52 processos sobre racismo tramitam no Judiciário de MT Para juíza Ângela Gimenez, os números ainda não refletem a realidade
Atualmente 52 processos envolvendo preconceito e discriminação racial tramitam na Primeira Instância do Judiciário Mato-grossense. Os números, porém, não refletem a realidade, já que grande parte dos negros e negras, vítimas de racismo, não denuncia, apesar de considerado crime imprescritível e inafiançável no país, com pena prevista de 1 a 5 anos e multa pela Lei 7.716/89.
Para a juíza Ângela Gimenez, da Primeira Vara de Família e Sucessões de Cuiabá, o “Dia Internacional da Luta pela Eliminação da Discriminação Racial” (21 de março) é um momento importante para refletir o número de casos e denúncias que chegam à esfera do Judiciário.
“O que chega até nós ainda é muito pouco, perto do que existe de fato. As pessoas têm que denunciar e nós temos que nos preparar para receber este tipo de denúncia. Para isso, é preciso qualificação, afastando todo o estereótipo que nós trazemos historicamente, há séculos. Precisamos trabalhar esta temática com todos os que vão recepcionar esta denúncia, seja na esfera policial, Ministério Público, Judiciário, unidades governamentais e não governamentais. Todos precisam ter clareza deste assunto e determinação para mudar isso. Nós temos que dar voz aos negros e negras deste país, pois são eles os protagonistas desta causa”, afirma a magistrada.

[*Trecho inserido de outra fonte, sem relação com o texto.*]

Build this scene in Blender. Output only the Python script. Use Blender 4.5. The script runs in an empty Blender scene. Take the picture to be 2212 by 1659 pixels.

Ela diz que a Justiça tem papel fundamental no combate à discriminação racial, mostrando resultados rápidos e precisos, por meio de condenações nos casos comprovados de racismo. “E tem que ir além, o Judiciário precisa ser pró-ativo. Tem que estar presente nos espaços de discussões sobre a temática. Precisamos fazer com que a igualdade formal, aquela que a lei traz e que diz que somos todos iguais, saia do papel e faça acontecer”.
A magistrada, que é mãe adotiva de uma menina negra, já viveu a triste experiência do preconceito racial. “Nós vivemos ainda uma situação muito grave de discriminação e eu vejo isso pela minha própria filha, pela forma como ela chegou em minha família. A gente imagina que estas questões já estejam superadas em nosso país, mas essa não é uma verdade”.
Ângela Gimenez traz à tona outra discussão, a teoria de que a igualdade econômica colocaria um fim ao racismo no país, o “que também não é uma verdade e vejo isso na minha vivência. Minha filha é negra, tem oportunidade, vive em uma família que tem uma situação financeira confortável e é vítima, às vezes, de um racismo mais velado. Somente a superação econômica não trouxe a ela a garantia de ser tratada e respeitada com igualdade, inclusive a igualdade constitucionalmente garantida”.
A psicóloga e militante de movimento negro, Naiara Del Santo, também afirma que já foi vítima de preconceito pela cor da pele. “Já fui barrada na entrada de um shopping da Capital, me pediram meus documentos. Por quê? Sou formada, tenho 23 anos, não sou adolescente. Qual a razão de checarem minha documentação, a cor da minha pele?”, questiona.
Ela ressalta que mesmo sendo crime o preconceito ainda é grande no país, basta olhar os índices de violência envolvendo negros, a taxa de desemprego e a baixa escolaridade. O Brasil tem metade da sua população formada por negros – cerca de 100 milhões de pessoas – tem investido em lei para combater a discriminação e promover a inclusão, mas ainda é pouco.
“Não podemos nos calar, a nossa voz tem que ser ouvida. Temos que continuar lutando, todos os dias, contra o racismo, contra o preconceito. Para isso, é preciso denunciar. Quem sofre preconceito não pode se calar”, destaca Naiara.
Dia Internacional pela Eliminação da Discriminação Racial - A data foi instituída pela Organização das Nações Unidas (ONU), em memória à tragédia que ficou conhecida como “Massacre de Shaperville”, em 1960, na cidade de Joanesburgo, na África do Sul.
Na ocasião, vinte mil negros protestavam contra a lei que os obrigava a portar cartões de identificação, especificando os locais por onde eles poderiam transitar na cidade, quando se depararam com tropas do exército, que abriram fogo sobre a multidão, matando 69 pessoas e ferindo outras 186.
No Brasil, esta data marca também a criação da Secretaria Especial de Políticas de Promoção da Igualdade Racial (SEPPIR), criada pela Medida Provisória n° 111, de 2003, a partir do reconhecimento das lutas históricas do Movimento Negro brasileiro.